Effect of Gd and Co contents on the microstructural, magneto-optical and electrical characteristics of cobalt ferrite (CoFe2O4) nanoparticles

Abstract

Rare earth oxides with a trivalent nature play a pivotal role in reinforcing the magneto-optical attributes of spinel ferrite nanoparticles by replacing Fe 3+ ions. In this study, rare earth Gd oxide doped with CoFe 2 O 4 NPs with a composition of Co 1+x Gd x Fe 2-2x O 4 (x = 0, 0.05, 0.10, and 0.15) were synthesized using sol-gel auto-combustion. The outcome of Gd cations on the physical, magneto-optical and electrical characteristics of the cobalt ferrite NPs were reported.

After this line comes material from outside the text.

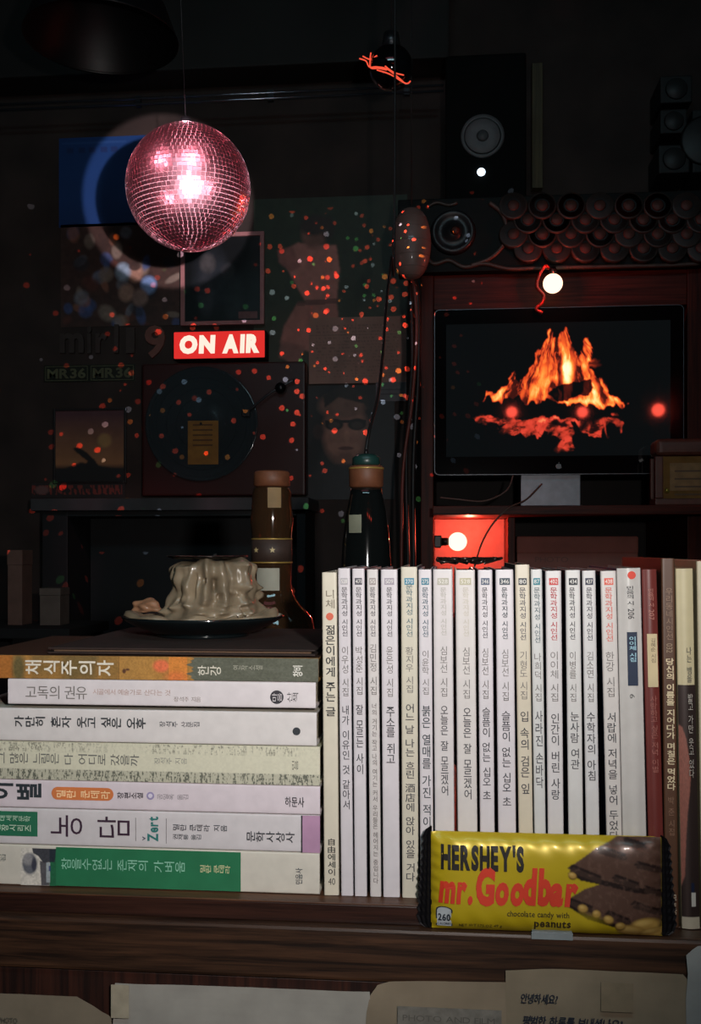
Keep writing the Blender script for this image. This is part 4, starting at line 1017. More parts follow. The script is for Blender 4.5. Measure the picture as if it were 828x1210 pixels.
def a_figure(A):
    A.mix(fbm(A.X*.02, A.Y*.02, 9)*.5, (40, 56, 40)); A.mix(np.clip((A.Y-355)/30, 0, 1)*.5, (60, 52, 36))
    D_ = (178, 116, 104); D2_ = (150, 92, 84)
    A.poly([(337, 296), (352, 288), (372, 290), (398, 292), (402, 320), (398, 358), (364, 360), (352, 340), (340, 318)], D_, 1, 3)
    A.poly([(352, 358), (398, 356), (402, 386), (400, 410), (372, 416), (332, 402), (336, 384)], (164, 104, 92), 1, 3)
    A.poly([(328, 296), (346, 292), (356, 316), (344, 322), (330, 310)], D2_, .9, 3)
    A.ell(372, 278, 15, 17, (126, 84, 72), .4, .95); A.ell(372, 268, 17, 12, (54, 40, 36), .4, .95); A.ell(388, 272, 8, 14, (54, 40, 36), .5, .8)
    A.poly([(332, 400), (362, 408), (352, 430), (330, 420)], (140, 90, 80), .9, 3)
    A.mix(A.inside([(352, 355), (400, 353), (400, 359), (352, 361)])*.7, (90, 54, 50)); A.grain(.12, .25)
framed_art('film_poster', 'dark green poster of a person in pale pink clothes standing turned sideways', 'poster', 300, 236, 481, 432, YP_, a_figure, 1.0, bg=(46, 50, 34))
def a_map(A):
    A.grain(.04, .2); t = (vnoise(A.X*.8, A.Y*.35, 2) > .55)*(np.sin(A.Y*1.7) > .1)*((A.X > 374) & (A.X < 470) & (A.Y > 384) & (A.Y < 444)); A.mix(t*.35, (70, 50, 44))
    A.rect(366, 396, 480, 397, (100, 74, 64), .4); A.rect(420, 376, 421, 452, (100, 74, 64), .4)
framed_art('printed_sheet', 'pale brown sheet of small print pinned below the standing figure', 'paper', 365, 376, 480, 452, YP_-.0022, a_map, 1.0, bg=(146, 104, 90))
def a_portrait(A):
    A.ell(408, 560, 46, 44, (26, 30, 32), .4); A.ell(408, 512, 26, 36, (150, 104, 88), .35); A.ell(404, 480, 27, 16, (118, 84, 72), .35)
    A.poly([(382, 468), (394, 460), (416, 458), (434, 468), (437, 486), (430, 478), (400, 470), (384, 482)], (40, 34, 32), 1, 2)
    A.ell(395, 502, 11, 7, (20, 18, 20), .25); A.ell(422, 502, 11, 7, (20, 18, 20), .25); A.rect(384, 497, 433, 500, (20, 18, 20))
    A.ell(395, 503, 7, 4, (60, 48, 44), .4); A.ell(422, 503, 7, 4, (60, 48, 44), .4)
    A.ell(410, 516, 3.5, 7, (170, 120, 100), .6, .7); A.ell(409, 530, 9, 2.2, (90, 50, 46), .5); A.ell(376, 510, 6, 9, (70, 48, 44), .5, .8)
    A.ell(409, 540, 12, 8, (104, 72, 62), .8, .6); A.poly([(384, 552), (400, 548), (422, 548), (440, 556), (438, 594), (380, 594)], (34, 36, 40), .8, 3); A.grain(.1, .3)
framed_art('portrait_poster', 'dark portrait of a person wearing round glasses, above the rounder bottle', 'poster', 362, 456, 466, 590, YP_-.0010, a_portrait, 1.2, bg=(28, 28, 30))
def a_card(A): A.rect(450, 460, 474, 461, (50, 50, 56)); A.rect(450, 465, 470, 466, (50, 50, 56)); A.grain(.2, .3)
framed_art('small_card', 'small grey card on the wall beside the head of the portrait', 'card', 444, 452, 480, 474, YP_-.0035, a_card, 1, .001, bg=(90, 86, 90))
def a_bird(A):
    A.mix(np.clip((A.Y-490)/55, 0, 1), (164, 112, 74)); A.mix(np.clip((A.Y-548)/6, 0, 1), (34, 30, 30))
    A.ell(124, 521, 8, 8, (190, 150, 90), .5, .6)
    A.poly([(86, 530), (92, 528), (102, 534), (112, 543), (118, 552), (98, 553), (104, 545), (96, 539)], (32, 28, 28), 1, 1)
    A.poly([(70, 556), (96, 546), (146, 556), (146, 570), (66, 570)], (30, 28, 28), 1, 2); A.grain(.08, .2)
framed_art('sunset_picture', 'picture of a dark figure leaning against an orange sunset sky, far left', 'picture', 66, 486, 147, 568, YP_, a_bird, 1, bg=(88, 52, 58), frame=((34, 28, 28), .006, .006))
def a_cap(A):
    t = (vnoise(A.X*.7, A.Y*.2, 4) > .5)*((A.Y > 574) & (A.Y < 584)); A.mix(t*.8, (150, 60, 50)); A.ell(50, 579, 8, 5, (120, 84, 80), .4)
framed_art('caption_strip', 'narrow strip of red print under the sunset picture', 'sign', 38, 571, 148, 588, YP_, a_cap, 1, bg=(44, 34, 34))

# enamel plate with raised outlined letters
a = P(52, 452, YP_); b = P(160, 430, YP_)
pl = thing('number_plate', ((a.x+b.x)/2, YP_, a.z), 'dark metal plate with the raised letters MR36 twice, on the left wall part', 'plate')
w, h = b.x-a.x, b.z-a.z
box('plate_base', (-w/2, -.002, 0), (w/2, 0, h), mat('dark_olive_metal', (44, 46, 38), .5, .5), pl, .0006)
for k in (0, 1):
    x0 = -w/2+k*w/2+.004; x1 = x0+w/2-.008
    gm = mat('dull_olive_print', (92, 92, 66), .6)
    for (p, q) in (((x0, -.0028, .003), (x1, -.002, .0045)), ((x0, -.0028, h-.0045), (x1, -.002, h-.003)), ((x0, -.0028, .003), (x0+.0015, -.002, h-.003)), ((x1-.0015, -.0028, .003), (x1, -.002, h-.003))):
        box('plate_border', p, q, gm, pl)
    letters('raised_lettering', 'MR36', (x0+.005, .0085, x1-.005, h-.0085), gm, pl, -.0032, 'h', bold=.03, thick=.0012)
# big pale letters
a = P(72, 420, YP_); b = P(202, 384, YP_)
sg = thing('wall_lettering', ((a.x+b.x)/2, YP_, a.z), 'large dull letters fixed to the wall between the collage and the number plate', 'lettering')
for t, x0, x1, y0, y1, c in (('m', 72, 100, 394, 418, (62, 50, 46)), ('i', 104, 109, 386, 418, (62, 50, 46)), ('r', 114, 128, 394, 418, (66, 52, 48)), ('l', 136, 141, 384, 418, (66, 52, 48)), ('1', 150, 160, 388, 418, (66, 50, 46)), ('9', 172, 196, 385, 424, (124, 78, 68))):
    p = P(x0, y1, YP_); q = P(x1, y0, YP_)
    letters('raised_letter', t, (p.x-sg.location.x, p.z-a.z, q.x-sg.location.x, q.z-a.z), mat('letter_%d' % c[0], c, .6), sg, -.008, 'h', bold=.03, thick=.0078)

# ON AIR sign, lit from inside
a = P(205.5, 424, YW-.05); b = P(312.5, 390.5, YW-.05)
oa = thing('on_air_sign', ((a.x+b.x)/2, YW-.05, a.z), 'lit red ON AIR sign with white letters, below the pink-framed photograph', 'sign')
w, h = b.x-a.x, b.z-a.z
box('sign_box', (-w/2-.002, .003, -.002), (w/2+.002, .0495, h+.002), BLACKM, oa, .003)
bm = bmesh.new(); bm_box(bm, (-w/2, -.002, 0), (w/2, .003, h), .004, 3); obj('lit_red_face', bm, glow('sign_red', (.74, .030, .026), 1.0), oa)
letters('lit_lettering', 'ON', (-w/2+.014, .0100, -.008, h-.0080), glow('sign_white', (1, .80, .66), 1.1), oa, -.0026, 'h', bold=.075, shear=.05)
letters('lit_lettering', 'AIR', (.008, .0100, w/2-.012, h-.0080), glow('sign_white', (1, .80, .66), 1.1), oa, -.0026, 'h', bold=.075, shear=.05)

# upright record player
a = P(165, 586, YW-.06); b = P(360, 400, YW-.06); TX = (a.x+b.x)/2
tt = thing('record_player', (TX, YW-.0005, a.z), 'dark red record player mounted upright, clear record with a yellow label', 'record player')
w, h = b.x-a.x, b.z-a.z
bm = bmesh.new(); bm_box(bm, (-w/2, -.045, 0), (w/2, 0, h-.05), .006, 3)
obj('plinth', bm, mat('dark_red_lacquer', (58, 20, 18), .4, var=.2, scale=6), tt)
rc = P(238, 501, YW-.05); R_ = (P(305, 501, YW-.05).x-P(172, 501, YW-.05).x)/2
cx, cz = rc.x-TX, rc.z-a.z
lathe('platter', [(.00001, 0), (R_*.96, 0), (R_*.96, .004), (.00001, .004)], mat('black_platter', (22, 26, 28), .35, .3), tt, 64, (cx, -.0495, cz), 'Y', loc=None)
VIN = mat('clear_record', (58, 66, 70), .16, var=.05, coat=.7, trans=.25)
o = lathe('record', [(.0035, 0), (R_*.3, 0), (R_*.32, .0006), (R_*.97, .0006), (R_, -.0004), (R_, .0016), (.0035, .0016), (.0035, 0)], VIN, tt, 96, (cx, -.0515, cz), 'Y')
for rr_ in (.45, .62, .80, .93):
    bm = bmesh.new(); n_ = 72; pr_ = [Vector((cx+R_*rr_*math.cos(2*PI*q/n_), -.0519, cz+R_*rr_*math.sin(2*PI*q/n_))) for q in range(n_+1)]
    bm_tube(bm, pr_, .0003, 4); obj('record_groove', bm, VIN, o if False else tt)
p = P(222, 549, YW-.053); q = P(258, 497, YW-.053)
box('record_label', (p.x-TX, -.0535, p.z-a.z), (q.x-TX, -.0525, q.z-a.z), mat('yellow_label', (150, 104, 40), .6, var=.2, scale=50), tt)
for k in range(5):
    zz = q.z-a.z-.012-.012*k; box('label_line', (p.x-TX+.012, -.0538, zz), (q.x-TX-.014, -.0535, zz+.004), ink((96, 62, 30)), tt)
lathe('spindle', [(.00001, -.004), (.003, -.004), (.003, 0), (.00001, 0)], GREYM, tt, 16, (cx, -.0535, cz), 'Y')
tube('tonearm', [Vector((P(346, 447, 1.7).x-TX, -.060, P(346, 447, 1.7).z-a.z)), Vector((P(318, 463, 1.7).x-TX, -.064, P(318, 463, 1.7).z-a.z)), Vector((P(292, 484, 1.7).x-TX, -.060, P(292, 484, 1.7).z-a.z))], .0028, GREYM, tt)
lathe('tonearm_pivot', [(.00001, -.03), (.010, -.03), (.013, -.02), (.013, 0), (.00001, 0)], mat('dark_metal', (40, 42, 44), .3, .8), tt, 32, (P(330, 457, 1.7).x-TX, -.045, P(330, 457, 1.7).z-a.z), 'Y')
box('headshell', (P(288, 488, 1.7).x-TX-.008, -.066, P(288, 488, 1.7).z-a.z-.006), (P(288, 488, 1.7).x-TX+.010, -.058, P(288, 488, 1.7).z-a.z+.010), BLACK, tt, .001)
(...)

X-ray diffraction (XRD), and Fourier transform infrared (FTIR) investigations confirmed the single-phase cubic crystalline nature and metal ion stretching in the cobalt ferrite synthesized samples. Decreasing drift in the average crystallite and grain sizes (estimated from the XRD patterns and SEM micrographs) and magnetic saturation ( M s ) were examined with the increasing content of Gd oxide and Co ions in the CoFe 2 O 4 NPs. The optical bandgap of the synthesized samples explains the semiconducting nature of the prepared NPs due to the presence of an E g from 2.13 eV to 2.45 eV in the semiconductor region. The electrical properties of the co-doped samples exhibit a conducting trend in the presence of Gd 3+ ions with the increase of temperature from 298 K to 973 K. DC measurements of the synthesized NPs demonstrated DC conductivity values from 0.1087 S/cm to 0.2676 S/cm at 973 K. The room temperature magnetic analysis of Gd and Co doped Cobalt Ferrite (CoFe 2 O 4 ) NPs using vibrating sample magnetometer; DC conductivity Gd and Co doped Cobalt Ferrite (CoFe 2 O 4 ) NPs from 298 K to 973 K.